Exercise task: Take every line where the string "lathe" appears and copy it.

Information provided:
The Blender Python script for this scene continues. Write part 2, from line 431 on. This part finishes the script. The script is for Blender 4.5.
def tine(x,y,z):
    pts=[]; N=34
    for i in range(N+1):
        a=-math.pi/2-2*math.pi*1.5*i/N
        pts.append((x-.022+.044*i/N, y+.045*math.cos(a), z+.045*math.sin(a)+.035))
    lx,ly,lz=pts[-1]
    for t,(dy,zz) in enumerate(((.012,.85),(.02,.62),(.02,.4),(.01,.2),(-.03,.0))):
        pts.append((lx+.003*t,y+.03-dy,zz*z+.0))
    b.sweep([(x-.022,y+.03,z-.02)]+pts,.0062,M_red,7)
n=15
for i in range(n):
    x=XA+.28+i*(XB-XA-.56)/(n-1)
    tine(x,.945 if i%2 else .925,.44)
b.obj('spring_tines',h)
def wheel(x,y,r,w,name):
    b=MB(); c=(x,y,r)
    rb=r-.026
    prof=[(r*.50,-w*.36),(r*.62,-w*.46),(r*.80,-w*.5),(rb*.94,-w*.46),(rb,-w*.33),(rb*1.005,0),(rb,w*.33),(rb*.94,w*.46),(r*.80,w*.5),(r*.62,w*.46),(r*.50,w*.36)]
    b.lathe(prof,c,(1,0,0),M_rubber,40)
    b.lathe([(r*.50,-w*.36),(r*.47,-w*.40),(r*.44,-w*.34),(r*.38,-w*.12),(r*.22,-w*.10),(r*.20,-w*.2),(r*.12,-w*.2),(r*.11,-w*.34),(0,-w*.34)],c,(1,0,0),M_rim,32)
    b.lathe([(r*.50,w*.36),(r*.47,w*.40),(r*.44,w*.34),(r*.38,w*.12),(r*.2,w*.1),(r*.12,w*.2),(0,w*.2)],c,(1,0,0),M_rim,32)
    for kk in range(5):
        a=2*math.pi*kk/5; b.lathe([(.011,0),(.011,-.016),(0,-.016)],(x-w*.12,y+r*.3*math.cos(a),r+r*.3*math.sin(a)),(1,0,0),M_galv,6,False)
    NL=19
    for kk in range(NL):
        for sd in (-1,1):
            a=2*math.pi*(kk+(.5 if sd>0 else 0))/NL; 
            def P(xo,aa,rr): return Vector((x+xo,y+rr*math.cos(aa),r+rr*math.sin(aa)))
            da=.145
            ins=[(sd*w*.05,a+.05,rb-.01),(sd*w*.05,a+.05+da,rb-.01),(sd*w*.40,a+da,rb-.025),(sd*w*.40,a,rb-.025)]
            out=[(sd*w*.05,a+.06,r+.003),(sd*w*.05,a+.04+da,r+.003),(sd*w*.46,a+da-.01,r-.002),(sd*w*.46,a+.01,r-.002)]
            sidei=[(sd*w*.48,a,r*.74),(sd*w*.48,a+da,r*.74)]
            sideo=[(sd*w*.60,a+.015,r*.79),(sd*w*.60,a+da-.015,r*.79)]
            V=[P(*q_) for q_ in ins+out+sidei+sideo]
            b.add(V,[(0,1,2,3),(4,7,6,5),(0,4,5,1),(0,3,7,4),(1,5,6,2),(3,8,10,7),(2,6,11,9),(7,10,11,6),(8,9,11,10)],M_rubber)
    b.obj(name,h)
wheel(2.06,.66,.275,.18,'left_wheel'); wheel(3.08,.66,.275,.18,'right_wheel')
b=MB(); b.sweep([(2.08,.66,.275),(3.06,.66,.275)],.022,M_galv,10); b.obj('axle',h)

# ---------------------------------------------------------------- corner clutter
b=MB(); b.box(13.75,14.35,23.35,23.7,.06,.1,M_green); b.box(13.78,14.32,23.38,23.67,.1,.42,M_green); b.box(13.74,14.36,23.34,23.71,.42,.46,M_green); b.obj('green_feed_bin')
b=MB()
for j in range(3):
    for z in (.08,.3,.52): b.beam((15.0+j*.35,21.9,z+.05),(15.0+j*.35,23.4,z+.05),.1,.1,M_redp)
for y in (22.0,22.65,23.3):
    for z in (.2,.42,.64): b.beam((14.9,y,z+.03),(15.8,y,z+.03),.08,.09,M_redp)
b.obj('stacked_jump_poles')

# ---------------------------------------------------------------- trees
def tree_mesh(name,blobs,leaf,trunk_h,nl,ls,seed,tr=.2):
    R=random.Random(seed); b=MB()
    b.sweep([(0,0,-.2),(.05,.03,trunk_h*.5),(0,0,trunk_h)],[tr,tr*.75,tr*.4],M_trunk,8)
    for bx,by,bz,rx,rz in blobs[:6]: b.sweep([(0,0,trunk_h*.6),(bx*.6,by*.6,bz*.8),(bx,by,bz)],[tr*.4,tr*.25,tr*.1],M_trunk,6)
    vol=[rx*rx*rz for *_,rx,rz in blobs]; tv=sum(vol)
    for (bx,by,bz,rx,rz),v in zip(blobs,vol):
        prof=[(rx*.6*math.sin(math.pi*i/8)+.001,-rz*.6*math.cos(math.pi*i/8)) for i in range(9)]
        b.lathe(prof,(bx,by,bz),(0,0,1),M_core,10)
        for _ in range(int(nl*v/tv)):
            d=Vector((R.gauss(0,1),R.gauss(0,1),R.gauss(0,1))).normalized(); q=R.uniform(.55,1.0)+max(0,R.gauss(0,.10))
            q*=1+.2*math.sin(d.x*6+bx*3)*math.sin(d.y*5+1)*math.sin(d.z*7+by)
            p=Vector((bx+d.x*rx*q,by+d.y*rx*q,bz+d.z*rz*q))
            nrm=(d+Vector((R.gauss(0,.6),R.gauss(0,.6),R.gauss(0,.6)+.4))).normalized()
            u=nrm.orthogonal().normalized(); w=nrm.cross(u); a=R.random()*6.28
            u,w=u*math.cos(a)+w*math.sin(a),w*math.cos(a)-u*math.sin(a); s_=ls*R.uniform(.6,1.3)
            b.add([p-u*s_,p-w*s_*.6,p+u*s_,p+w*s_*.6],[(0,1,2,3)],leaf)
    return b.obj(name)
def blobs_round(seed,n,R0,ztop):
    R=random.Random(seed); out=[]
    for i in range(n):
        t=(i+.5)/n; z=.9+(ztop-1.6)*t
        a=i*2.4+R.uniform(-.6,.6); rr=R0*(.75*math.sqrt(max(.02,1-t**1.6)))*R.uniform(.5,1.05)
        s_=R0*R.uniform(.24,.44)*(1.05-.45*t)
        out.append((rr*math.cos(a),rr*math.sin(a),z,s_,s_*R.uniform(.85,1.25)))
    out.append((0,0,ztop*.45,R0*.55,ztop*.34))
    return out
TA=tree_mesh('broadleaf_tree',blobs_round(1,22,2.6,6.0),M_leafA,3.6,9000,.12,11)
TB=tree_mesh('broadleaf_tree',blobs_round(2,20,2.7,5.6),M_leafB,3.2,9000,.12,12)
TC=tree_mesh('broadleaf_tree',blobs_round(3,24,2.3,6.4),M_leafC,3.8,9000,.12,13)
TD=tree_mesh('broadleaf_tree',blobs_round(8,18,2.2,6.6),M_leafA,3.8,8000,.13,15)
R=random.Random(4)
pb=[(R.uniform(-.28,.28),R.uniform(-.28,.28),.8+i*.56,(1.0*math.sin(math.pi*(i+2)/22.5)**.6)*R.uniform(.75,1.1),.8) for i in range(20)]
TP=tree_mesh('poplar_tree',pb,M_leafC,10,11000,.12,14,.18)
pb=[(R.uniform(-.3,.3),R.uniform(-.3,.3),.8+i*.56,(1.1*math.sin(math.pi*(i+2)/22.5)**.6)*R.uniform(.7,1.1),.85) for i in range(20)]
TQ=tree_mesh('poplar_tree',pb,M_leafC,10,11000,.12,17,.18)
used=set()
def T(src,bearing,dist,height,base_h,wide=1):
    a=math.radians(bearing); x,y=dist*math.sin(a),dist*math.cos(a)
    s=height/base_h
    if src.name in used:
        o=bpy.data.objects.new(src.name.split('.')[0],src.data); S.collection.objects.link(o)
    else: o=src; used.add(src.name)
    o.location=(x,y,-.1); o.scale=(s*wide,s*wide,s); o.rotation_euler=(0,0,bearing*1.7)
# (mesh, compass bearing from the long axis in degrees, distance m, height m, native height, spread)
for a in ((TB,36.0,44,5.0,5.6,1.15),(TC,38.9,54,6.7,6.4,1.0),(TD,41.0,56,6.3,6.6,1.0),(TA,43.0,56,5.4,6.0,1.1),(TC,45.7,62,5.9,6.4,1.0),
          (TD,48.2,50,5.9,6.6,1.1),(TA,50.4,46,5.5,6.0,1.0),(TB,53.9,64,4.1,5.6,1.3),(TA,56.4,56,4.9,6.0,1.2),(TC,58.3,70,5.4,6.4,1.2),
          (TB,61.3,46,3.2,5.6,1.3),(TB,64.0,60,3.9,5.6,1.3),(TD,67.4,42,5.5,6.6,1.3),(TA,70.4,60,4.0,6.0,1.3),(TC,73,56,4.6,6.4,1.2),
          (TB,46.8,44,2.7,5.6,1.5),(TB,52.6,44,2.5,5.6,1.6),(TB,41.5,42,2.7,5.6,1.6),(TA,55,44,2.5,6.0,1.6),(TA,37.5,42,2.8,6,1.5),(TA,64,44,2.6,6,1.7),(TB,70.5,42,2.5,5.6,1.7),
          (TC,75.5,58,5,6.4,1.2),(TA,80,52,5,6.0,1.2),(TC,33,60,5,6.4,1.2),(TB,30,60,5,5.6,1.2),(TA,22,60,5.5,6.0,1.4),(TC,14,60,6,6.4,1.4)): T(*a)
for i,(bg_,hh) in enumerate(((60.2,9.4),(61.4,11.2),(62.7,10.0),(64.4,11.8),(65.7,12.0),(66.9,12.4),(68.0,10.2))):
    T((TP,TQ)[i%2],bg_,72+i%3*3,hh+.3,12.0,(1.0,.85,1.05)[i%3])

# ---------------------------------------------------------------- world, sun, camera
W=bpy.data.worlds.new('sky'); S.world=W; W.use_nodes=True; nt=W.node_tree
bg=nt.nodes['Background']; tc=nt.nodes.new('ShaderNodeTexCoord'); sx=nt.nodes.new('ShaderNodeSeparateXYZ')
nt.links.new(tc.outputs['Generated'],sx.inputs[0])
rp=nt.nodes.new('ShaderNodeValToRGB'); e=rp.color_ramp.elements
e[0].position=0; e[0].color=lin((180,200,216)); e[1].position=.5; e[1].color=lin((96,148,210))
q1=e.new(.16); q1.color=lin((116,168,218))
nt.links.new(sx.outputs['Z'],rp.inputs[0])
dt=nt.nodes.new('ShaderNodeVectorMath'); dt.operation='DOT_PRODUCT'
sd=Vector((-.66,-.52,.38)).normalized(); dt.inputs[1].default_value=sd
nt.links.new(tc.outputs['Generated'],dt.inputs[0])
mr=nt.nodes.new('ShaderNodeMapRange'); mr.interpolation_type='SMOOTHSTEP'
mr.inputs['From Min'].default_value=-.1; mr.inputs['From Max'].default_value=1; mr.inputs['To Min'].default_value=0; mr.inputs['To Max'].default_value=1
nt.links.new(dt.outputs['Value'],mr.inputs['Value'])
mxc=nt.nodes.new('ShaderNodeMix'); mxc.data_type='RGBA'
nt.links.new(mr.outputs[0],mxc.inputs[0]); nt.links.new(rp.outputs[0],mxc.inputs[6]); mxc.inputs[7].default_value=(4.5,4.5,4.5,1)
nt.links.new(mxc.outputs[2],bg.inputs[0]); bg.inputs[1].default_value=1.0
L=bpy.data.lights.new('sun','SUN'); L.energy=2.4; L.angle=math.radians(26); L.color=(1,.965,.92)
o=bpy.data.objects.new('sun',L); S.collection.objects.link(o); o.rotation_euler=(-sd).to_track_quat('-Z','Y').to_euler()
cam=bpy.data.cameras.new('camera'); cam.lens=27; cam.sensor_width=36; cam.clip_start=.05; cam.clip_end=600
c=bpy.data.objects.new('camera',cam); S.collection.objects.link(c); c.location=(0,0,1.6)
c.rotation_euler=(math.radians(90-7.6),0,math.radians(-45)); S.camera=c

Solution for this exercise:
    b.lathe(prof,c,(1,0,0),M_rubber,40)
    b.lathe([(r*.50,-w*.36),(r*.47,-w*.40),(r*.44,-w*.34),(r*.38,-w*.12),(r*.22,-w*.10),(r*.20,-w*.2),(r*.12,-w*.2),(r*.11,-w*.34),(0,-w*.34)],c,(1,0,0),M_rim,32)
    b.lathe([(r*.50,w*.36),(r*.47,w*.40),(r*.44,w*.34),(r*.38,w*.12),(r*.2,w*.1),(r*.12,w*.2),(0,w*.2)],c,(1,0,0),M_rim,32)
        a=2*math.pi*kk/5; b.lathe([(.011,0),(.011,-.016),(0,-.016)],(x-w*.12,y+r*.3*math.cos(a),r+r*.3*math.sin(a)),(1,0,0),M_galv,6,False)
        b.lathe(prof,(bx,by,bz),(0,0,1),M_core,10)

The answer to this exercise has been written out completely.